Kılıçdaroğlu, Türkiye ile Almanya arasında idari anlaşma sözleşmesini onaylayan yasanın 2004'te TBMM'den geçtiğini anımsatarak, şöyle devam etti:
"Burada adli yardımlaşmanın nasıl olacağı bellidir. Eğer savcılar harekete geçerse, bunlar doğrudan doğruya Alman hükümetinden bilgi alamazlar.
Olayın Dışişleri Bakanlığı aracılığıyla Almanya'ya iletilmesi gerekiyor. Adalet Bakanı'nın bu gerçekleri bilmemesi mümkün değil. Bu sözleşmenin gereğinin yerine getirilmesini istiyoruz. Ama adımın nasıl Kemal Kılıçdaroğlu olduğunu biliyorsam, AKP hükümetinin de bu olayı kapatmak için olağanüstü çaba harcadığını biliyorum. Hükümet, bu davayı unutturmak, gündemden düşürmek için elinden gelen her türlü çabayı gösteriyor. Ama AKP, Deniz Feneriyle organik ilişki içinde olduğu için, özellikle Deniz Fenerini koruma altına aldığı için, oradaki kirli ilişkilerin kendisine uzanacağını gayet iyi bildiği için konuyu saptırıyor."

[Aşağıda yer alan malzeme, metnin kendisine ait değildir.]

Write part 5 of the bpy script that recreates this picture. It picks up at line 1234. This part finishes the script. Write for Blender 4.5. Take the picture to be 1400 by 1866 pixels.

-"BİR SİYASİ OTORİTENİN BASKISI OLMASA..."-

Deniz Feneri Derneğine, TBMM'nin Üstün Hizmet Ödülü verdiğini, bazı malzemelerin Kızılay dışında Deniz Feneri Derneğine de verildiğini savunan Kılıçdaroğlu, "Bülent Arınç döneminde, Deniz Feneri Derneğine hangi malzemeler verildi?" diye sordu.

Kılıçdaroğlu, Arınç'ın, siyasette ahlakın, maddi ilişkiler, yolsuzluklar açısından üzerinde durulması gerektiğinin altını çizdiğini belirterek, Arınç'a,
bu konudaki duyarlılığı dolayısıyla teşekkür etti. Devlet kurumlarının neden harekete geçmediğini, MASAK'ın, denetim elemanlarının elini kolunu kimin bağladığını soran Kılıçdaroğlu, "Bir siyasi otoritenin baskısı olmasa, bu kadar rezaletlerin döndüğü ortamda, devletin sessiz kalması mümkün mü?" dedi.

-"SUÇLAMA YAPMAK ACİZLİK"-

AK Parti Grup Başkanvekili Bekir Bozdağ'ın, CHP'ye yönelik eleştirilerinin anımsatılması üzerine Kılıçdaroğlu, şunları söyledi:

"Bize yönelik bir suçlama varsa, iktidar onlar, savcıyı, kurumları harekete geçirsinler. Suçlama yapmak acizlik belirtisidir. Kendisi hesabını
veremeyince, acaba biz sorarsak, birileri de hesabı veremez diye bir kaygı içindeler. Biz her zaman ve her ortamda hesap vermeye hazırız. Hesap vermeye
hazır olduğumuz için hesap soruyoruz. Biz korksak, tırssak, verilecek hesabımız olmasa bu kadar rahat konuşabilir miyiz? Yargı ellerinde. Biz bütün bu olaylarda, yürekli bir cumhuriyet başsavcısı bekliyoruz. Hesap soracak, belgeleri toplayacak, teknik dinleme yapacak, kuryelerden hesap soracak...Hem Müslüman geçineceksin, sonra Müslüman'ın hakkını yiyeceksin. Sonra da fakir fukara edebiyatı yapacaksın. Bunların hesabını soracağız, nereye giderlerse gitsinler. Bu hesap, Yüce Divan'da biter. Bunların hepsi Yüce Divanlıktır, Yüce Divan'a gidecekler, kaçınma şansları yok."

RTÜK Başkanı Zahit Akman'ın da iddialar nedeniyle istifa etmesi ya da Almanya'ya gitmesi gerektiğini savunan Kılıçdaroğlu, Almanya'da gereğinin
yapılacağını bildirdi. Kılıçdaroğlu, daha önce Tansu Çiller hakkında Almanya'da uyuşturucu kaçakçılığına ilişkin iddiaların bulunduğunun anımsatılması, "Almanya'nın Türk siyasetine karıştığı söyleniyor. Ne diyorsunuz?" diye sorulması üzerine, "Uyuşturucu konusunda ayrıca Dengir Mir Mehmet Fırat'a özel bir soru sorabilirsiniz" dedi.